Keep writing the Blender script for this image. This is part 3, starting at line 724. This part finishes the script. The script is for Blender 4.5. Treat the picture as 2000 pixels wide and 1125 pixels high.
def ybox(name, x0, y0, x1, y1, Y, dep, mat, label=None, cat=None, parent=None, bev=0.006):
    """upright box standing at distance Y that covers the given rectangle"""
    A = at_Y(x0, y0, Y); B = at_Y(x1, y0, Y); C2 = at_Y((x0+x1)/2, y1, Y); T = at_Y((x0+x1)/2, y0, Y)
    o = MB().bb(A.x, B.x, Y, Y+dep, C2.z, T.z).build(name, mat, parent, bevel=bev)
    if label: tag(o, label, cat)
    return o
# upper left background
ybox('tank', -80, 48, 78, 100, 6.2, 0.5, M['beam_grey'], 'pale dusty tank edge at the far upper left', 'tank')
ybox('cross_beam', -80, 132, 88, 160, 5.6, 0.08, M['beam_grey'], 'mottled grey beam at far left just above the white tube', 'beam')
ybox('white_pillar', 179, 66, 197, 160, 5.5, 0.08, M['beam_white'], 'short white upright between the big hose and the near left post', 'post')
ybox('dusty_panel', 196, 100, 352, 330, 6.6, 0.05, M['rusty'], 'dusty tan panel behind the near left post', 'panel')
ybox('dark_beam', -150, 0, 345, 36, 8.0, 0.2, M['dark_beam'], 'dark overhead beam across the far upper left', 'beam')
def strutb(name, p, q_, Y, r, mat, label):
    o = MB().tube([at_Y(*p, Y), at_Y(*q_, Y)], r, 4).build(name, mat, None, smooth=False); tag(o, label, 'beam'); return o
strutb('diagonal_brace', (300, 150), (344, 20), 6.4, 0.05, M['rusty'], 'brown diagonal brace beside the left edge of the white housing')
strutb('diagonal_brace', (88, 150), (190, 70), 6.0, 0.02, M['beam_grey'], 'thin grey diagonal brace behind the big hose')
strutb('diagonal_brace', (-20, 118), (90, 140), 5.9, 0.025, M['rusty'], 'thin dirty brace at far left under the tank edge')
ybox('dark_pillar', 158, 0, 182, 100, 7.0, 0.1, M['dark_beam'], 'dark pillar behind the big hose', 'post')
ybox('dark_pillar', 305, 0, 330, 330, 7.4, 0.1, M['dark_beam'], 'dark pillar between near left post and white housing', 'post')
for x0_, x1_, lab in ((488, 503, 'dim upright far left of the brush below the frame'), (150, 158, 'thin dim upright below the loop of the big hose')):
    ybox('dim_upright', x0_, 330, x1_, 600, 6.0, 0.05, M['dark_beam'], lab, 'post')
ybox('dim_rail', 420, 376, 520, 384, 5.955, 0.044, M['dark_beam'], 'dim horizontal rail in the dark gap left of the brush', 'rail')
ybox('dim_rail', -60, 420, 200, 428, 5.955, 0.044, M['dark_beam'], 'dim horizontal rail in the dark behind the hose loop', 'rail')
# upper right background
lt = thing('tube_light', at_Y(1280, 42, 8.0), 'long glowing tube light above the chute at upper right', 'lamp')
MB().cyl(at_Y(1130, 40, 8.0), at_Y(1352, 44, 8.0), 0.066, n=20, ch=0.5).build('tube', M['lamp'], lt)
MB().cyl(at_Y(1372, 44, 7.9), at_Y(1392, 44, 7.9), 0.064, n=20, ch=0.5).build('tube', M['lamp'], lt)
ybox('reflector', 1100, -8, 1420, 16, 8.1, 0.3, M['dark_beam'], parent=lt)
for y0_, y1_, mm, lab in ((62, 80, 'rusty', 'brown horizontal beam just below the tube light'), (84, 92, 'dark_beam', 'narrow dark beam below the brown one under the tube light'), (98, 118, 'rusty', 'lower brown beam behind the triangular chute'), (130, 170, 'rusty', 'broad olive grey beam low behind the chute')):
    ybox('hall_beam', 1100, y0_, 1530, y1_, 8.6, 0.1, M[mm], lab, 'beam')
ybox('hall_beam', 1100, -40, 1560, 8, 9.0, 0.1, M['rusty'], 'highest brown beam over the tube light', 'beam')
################
### DIRECTIONS
Compute how many lines include the string "below", then give that number by itself.

### EXERCISE SOLUTION
2